Return, exactly as written, every line from the first line of the data below through the line that contains "vs.exposure = 0.0".

(Stored data entries)
BEGIN
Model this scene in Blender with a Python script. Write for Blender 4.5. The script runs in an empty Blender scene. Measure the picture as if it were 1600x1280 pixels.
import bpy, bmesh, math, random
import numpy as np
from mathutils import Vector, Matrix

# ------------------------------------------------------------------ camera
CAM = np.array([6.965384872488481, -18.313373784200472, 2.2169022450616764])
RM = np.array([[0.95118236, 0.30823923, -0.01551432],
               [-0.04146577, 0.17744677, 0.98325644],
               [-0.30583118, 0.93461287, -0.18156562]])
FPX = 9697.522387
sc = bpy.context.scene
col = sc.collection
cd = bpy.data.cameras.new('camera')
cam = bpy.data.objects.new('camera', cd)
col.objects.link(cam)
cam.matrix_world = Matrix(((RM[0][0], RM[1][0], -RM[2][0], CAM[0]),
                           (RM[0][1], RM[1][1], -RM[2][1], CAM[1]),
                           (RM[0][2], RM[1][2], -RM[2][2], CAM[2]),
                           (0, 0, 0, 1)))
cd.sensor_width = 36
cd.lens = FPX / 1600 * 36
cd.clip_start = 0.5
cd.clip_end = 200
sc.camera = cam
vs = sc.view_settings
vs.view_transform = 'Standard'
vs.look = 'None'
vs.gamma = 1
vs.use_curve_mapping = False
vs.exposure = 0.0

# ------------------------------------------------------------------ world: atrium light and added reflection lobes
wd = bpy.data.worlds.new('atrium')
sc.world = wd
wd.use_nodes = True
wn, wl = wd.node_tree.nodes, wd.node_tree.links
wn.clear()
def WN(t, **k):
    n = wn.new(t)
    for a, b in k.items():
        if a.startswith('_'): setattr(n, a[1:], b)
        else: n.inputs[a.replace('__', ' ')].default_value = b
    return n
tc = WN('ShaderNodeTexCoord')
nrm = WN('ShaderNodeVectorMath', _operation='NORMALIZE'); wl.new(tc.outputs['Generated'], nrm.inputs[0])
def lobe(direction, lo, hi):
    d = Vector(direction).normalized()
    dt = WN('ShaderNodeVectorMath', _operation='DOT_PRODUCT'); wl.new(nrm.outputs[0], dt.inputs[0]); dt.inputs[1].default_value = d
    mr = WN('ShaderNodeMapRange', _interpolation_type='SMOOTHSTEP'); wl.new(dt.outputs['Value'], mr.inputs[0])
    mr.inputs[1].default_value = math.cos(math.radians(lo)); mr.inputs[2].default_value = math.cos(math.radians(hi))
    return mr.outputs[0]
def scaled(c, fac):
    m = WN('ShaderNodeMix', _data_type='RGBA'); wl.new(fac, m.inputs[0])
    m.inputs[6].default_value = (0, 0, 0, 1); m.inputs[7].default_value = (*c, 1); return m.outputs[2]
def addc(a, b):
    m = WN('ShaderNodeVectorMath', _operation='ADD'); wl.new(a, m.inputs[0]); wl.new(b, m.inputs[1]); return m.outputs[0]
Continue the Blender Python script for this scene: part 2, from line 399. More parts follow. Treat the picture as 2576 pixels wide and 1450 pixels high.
END
(EXERCISE SOLUTION)
Model this scene in Blender with a Python script. Write for Blender 4.5. The script runs in an empty Blender scene. Measure the picture as if it were 1600x1280 pixels.
import bpy, bmesh, math, random
import numpy as np
from mathutils import Vector, Matrix

# ------------------------------------------------------------------ camera
CAM = np.array([6.965384872488481, -18.313373784200472, 2.2169022450616764])
RM = np.array([[0.95118236, 0.30823923, -0.01551432],
               [-0.04146577, 0.17744677, 0.98325644],
               [-0.30583118, 0.93461287, -0.18156562]])
FPX = 9697.522387
sc = bpy.context.scene
col = sc.collection
cd = bpy.data.cameras.new('camera')
cam = bpy.data.objects.new('camera', cd)
col.objects.link(cam)
cam.matrix_world = Matrix(((RM[0][0], RM[1][0], -RM[2][0], CAM[0]),
                           (RM[0][1], RM[1][1], -RM[2][1], CAM[1]),
                           (RM[0][2], RM[1][2], -RM[2][2], CAM[2]),
                           (0, 0, 0, 1)))
cd.sensor_width = 36
cd.lens = FPX / 1600 * 36
cd.clip_start = 0.5
cd.clip_end = 200
sc.camera = cam
vs = sc.view_settings
vs.view_transform = 'Standard'
vs.look = 'None'
vs.gamma = 1
vs.use_curve_mapping = False
vs.exposure = 0.0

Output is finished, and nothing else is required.